▶ [Task input]:
▼
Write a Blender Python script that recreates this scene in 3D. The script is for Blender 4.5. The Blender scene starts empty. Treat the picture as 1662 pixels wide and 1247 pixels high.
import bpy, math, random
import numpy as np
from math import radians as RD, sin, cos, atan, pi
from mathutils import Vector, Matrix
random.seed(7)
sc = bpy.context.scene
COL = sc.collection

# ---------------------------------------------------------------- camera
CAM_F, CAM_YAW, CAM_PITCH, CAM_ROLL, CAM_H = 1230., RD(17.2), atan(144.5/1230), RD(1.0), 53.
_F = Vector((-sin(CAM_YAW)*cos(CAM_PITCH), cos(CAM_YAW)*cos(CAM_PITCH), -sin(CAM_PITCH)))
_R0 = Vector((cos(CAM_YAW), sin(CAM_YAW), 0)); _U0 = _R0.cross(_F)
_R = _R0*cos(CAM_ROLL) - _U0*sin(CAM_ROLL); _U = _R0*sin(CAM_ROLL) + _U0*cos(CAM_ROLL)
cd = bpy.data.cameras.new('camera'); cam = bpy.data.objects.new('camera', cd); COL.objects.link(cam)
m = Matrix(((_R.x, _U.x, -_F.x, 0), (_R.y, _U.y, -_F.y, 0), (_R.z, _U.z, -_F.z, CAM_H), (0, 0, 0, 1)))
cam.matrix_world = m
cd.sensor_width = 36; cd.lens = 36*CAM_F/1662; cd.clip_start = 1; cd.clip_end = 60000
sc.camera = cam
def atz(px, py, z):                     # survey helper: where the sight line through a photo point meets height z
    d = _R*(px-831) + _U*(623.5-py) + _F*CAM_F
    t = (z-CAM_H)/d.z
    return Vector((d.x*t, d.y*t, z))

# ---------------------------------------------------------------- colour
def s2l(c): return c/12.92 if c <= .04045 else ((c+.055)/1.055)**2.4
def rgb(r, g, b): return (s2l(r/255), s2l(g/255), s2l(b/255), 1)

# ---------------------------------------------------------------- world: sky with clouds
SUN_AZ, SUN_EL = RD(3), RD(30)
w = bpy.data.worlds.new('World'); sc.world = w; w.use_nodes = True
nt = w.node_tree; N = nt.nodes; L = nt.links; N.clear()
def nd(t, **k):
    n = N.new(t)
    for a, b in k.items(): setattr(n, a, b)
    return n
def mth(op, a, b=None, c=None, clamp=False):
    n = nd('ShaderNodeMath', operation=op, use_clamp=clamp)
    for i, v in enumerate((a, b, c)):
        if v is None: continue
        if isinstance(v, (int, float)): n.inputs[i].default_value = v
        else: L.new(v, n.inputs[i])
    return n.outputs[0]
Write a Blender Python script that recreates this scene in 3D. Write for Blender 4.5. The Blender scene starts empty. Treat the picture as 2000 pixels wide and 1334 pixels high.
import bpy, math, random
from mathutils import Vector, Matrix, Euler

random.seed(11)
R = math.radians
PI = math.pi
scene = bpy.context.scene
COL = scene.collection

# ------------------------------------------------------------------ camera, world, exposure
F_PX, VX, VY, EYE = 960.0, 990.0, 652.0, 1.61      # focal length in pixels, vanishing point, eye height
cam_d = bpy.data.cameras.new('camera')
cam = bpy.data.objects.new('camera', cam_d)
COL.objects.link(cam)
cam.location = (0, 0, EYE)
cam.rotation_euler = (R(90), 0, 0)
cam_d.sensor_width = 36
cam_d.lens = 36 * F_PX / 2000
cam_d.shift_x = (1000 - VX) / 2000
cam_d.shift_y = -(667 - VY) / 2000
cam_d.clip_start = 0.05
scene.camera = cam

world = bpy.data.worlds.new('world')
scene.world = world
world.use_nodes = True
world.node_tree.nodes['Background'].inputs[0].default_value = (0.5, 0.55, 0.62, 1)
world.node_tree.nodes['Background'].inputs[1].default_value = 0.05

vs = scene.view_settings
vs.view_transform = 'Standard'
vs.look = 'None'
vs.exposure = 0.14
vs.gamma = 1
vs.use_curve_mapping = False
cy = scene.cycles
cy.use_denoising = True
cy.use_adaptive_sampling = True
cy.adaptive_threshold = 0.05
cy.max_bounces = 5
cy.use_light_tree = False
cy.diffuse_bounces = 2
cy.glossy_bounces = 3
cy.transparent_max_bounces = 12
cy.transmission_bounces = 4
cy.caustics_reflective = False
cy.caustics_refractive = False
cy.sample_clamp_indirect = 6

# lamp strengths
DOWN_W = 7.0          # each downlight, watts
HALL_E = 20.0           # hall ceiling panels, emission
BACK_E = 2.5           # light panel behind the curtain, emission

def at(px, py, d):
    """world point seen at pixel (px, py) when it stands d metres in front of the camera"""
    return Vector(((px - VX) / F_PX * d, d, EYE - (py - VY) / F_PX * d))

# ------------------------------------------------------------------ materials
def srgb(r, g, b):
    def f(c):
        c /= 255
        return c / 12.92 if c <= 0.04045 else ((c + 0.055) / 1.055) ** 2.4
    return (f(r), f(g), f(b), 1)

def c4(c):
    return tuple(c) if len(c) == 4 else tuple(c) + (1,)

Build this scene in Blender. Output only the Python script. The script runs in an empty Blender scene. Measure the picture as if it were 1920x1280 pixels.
▲
Which lines of the data include "that"? Copy each of them.

▶ [Response below]:
Write a Blender Python script that recreates this scene in 3D. The script is for Blender 4.5. The Blender scene starts empty. Treat the picture as 1662 pixels wide and 1247 pixels high.
Write a Blender Python script that recreates this scene in 3D. Write for Blender 4.5. The Blender scene starts empty. Treat the picture as 2000 pixels wide and 1334 pixels high.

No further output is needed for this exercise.